Entonces el sol no se desliza, lo inunda todo. Por allá se oye el sonido de un claxon, el pitido de una canción. No estoy en Reforma, o Insurgentes, no es aquel el monumento a la revolución. Me tallo los ojos y es el fantasma que suspendido sobre el camino me indica el camino de regreso a casa. Ahora alcanzo a distinguir la lomita, la catedral, el forum, el malecón. Sigo de frente y siento el calor. Pienso en cuán emocionada te sentías de estar aquí. Ibas a conocer a mis padres mientras yo te contaba lo lindos que son. Te recuestas en mi hombro y empiezas con una historia que no acaba sino hasta que te desvaneces por completo en una sonrisa. Escribo tu nombre en la ventana y esbozo apenas unas palabras. Ya ni forzando la vista veo el departamento y me pregunto si a esta hora habrás terminado de comer.

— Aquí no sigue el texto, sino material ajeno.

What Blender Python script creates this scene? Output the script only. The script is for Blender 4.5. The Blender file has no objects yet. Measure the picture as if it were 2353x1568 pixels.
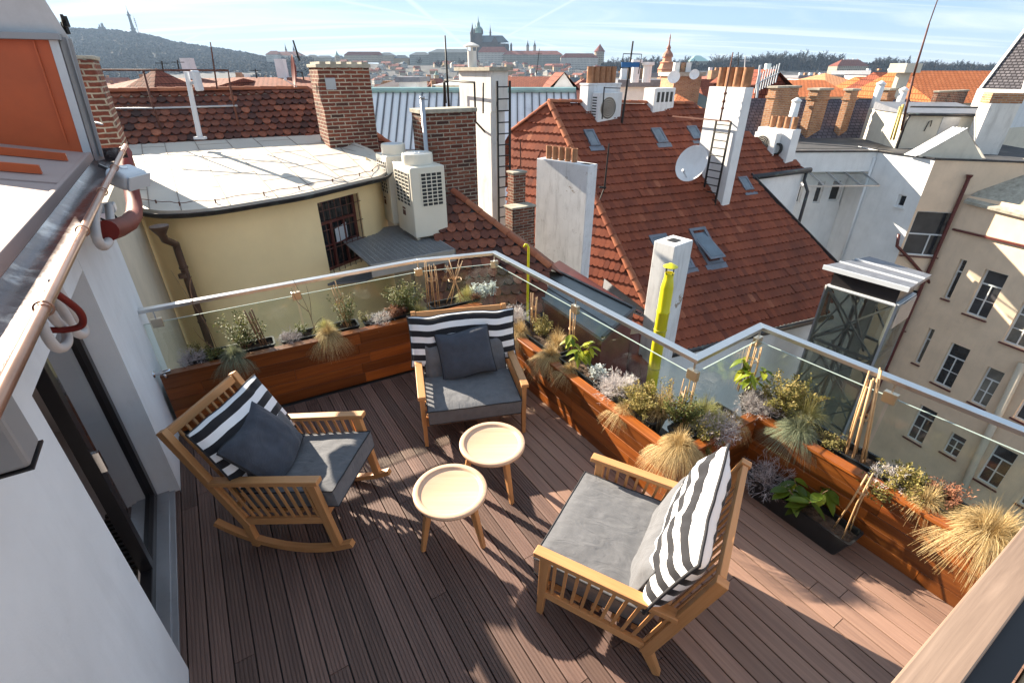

No volverías sino hasta pasada la una… ya son más de las cuatro en Culiacán.

... ¿quién entierra el te amo cuando se le mata con un adiós?


Para Rigel.

2 comentarios:

Foster dijo...

-¿Quién siente como yo?-repetías.

Mil veces no lo dije: ¿Quién piensa como yo?

Me gusto esta parte, yo tambien tenia en mente una historia ambientada en la Ciudad De Mexico, pero decidi que mejor lo dejaria para cuano conociese mejor esa ciudad, por lo pronto estoy escribiendo una ambientada en mi ciudad Acapulco, pero no pienso ponerla en un blog, no obstante cuando la termine y la mande a imprimir como buen libro entre los que desearia lo leyeran esta Pequeña Saltamontes y tu, entre otros.

Saludos

... dijo...

Me gusta lo que escribes. Te leí antes de conocerte... tus palabras ayudaron para que me enamorara aún más de él.